Mas não é apenas o colapso da economia real que constitui um problema associado com o fim de tais booms induzidos pela especulação; é também, acima de tudo, o colapso da economia financeira. A administração Obama teve de prometer US$13 milhões de milhões (trillion) para evitar tal colapso após o fim da bolha imobiliária. De facto, uma das falhas dos mercados financeiros sob o capitalismo não é apenas que o emprego seja determinado pelos caprichos de um bando de especuladores, mas a própria viabilidade das instituições financeiras depende de tais caprichos. Impedir as instituições financeiras centrais de se envolverem em actividades especulativas, através da intervenção directa do Estado, torna-se, portanto, ainda mais necessário.
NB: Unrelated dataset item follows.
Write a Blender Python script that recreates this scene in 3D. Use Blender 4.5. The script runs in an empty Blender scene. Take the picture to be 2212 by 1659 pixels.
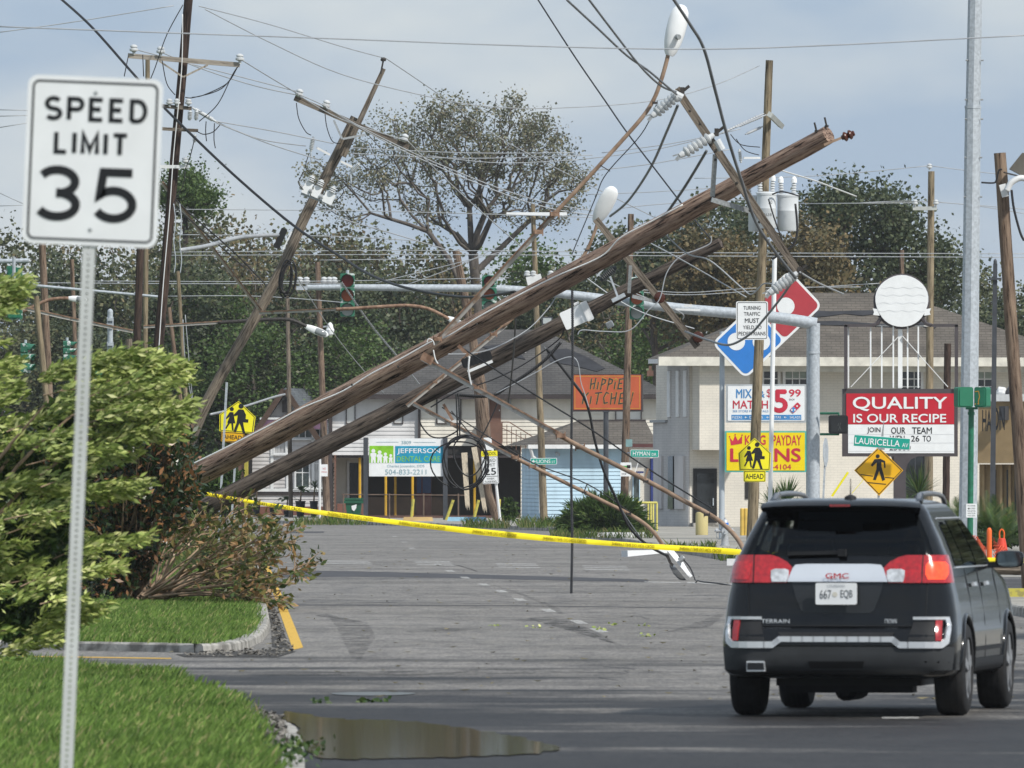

O melhor meio de assegurar esse isolamento da actividade especulativa é através da propriedade estatal destas instituições financeiras. De facto, após o colapso da bolha imobiliária quando os governos de todo o mundo capitalista avançado estavam a utilizar dinheiro público para salvar instituições financeiras que haviam entrado em crise devido ao envolvimento directo ou indirecto na especulação desenfreada, havia uma forte exigência pública de que estas instituições não deveriam ser devolvidas à sua antiga gestão; elas devem ser tomadas como propriedade do Estado. E nos EUA uma boa parte da ajuda de emergência (bail-out) dada pelo governo às instituições financeiras foi utilizada pelos executivos destas instituições para darem a si próprios salários generosos, pagamentos de bónus e benefícios. A propriedade estatal assegura que a operação das instituições financeiras não é apenas para obter lucros máximos, os quais por muito fortes que sejam as barreiras legais, irão inevitavelmente expor estas instituições a alguma actividade especulativa, mas sim para uma utilização prudente e segura dos seus recursos financeiros. Não é acidental que um país como a Índia com bancos maioritariamente estatais quase não tivesse activos "tóxicos" nas carteiras dos seus bancos quando rebentou a bolha imobiliária; e quaisquer activos "tóxicos" que tivesse estavam concentrados apenas em bancos do sector privado como o banco ICICI.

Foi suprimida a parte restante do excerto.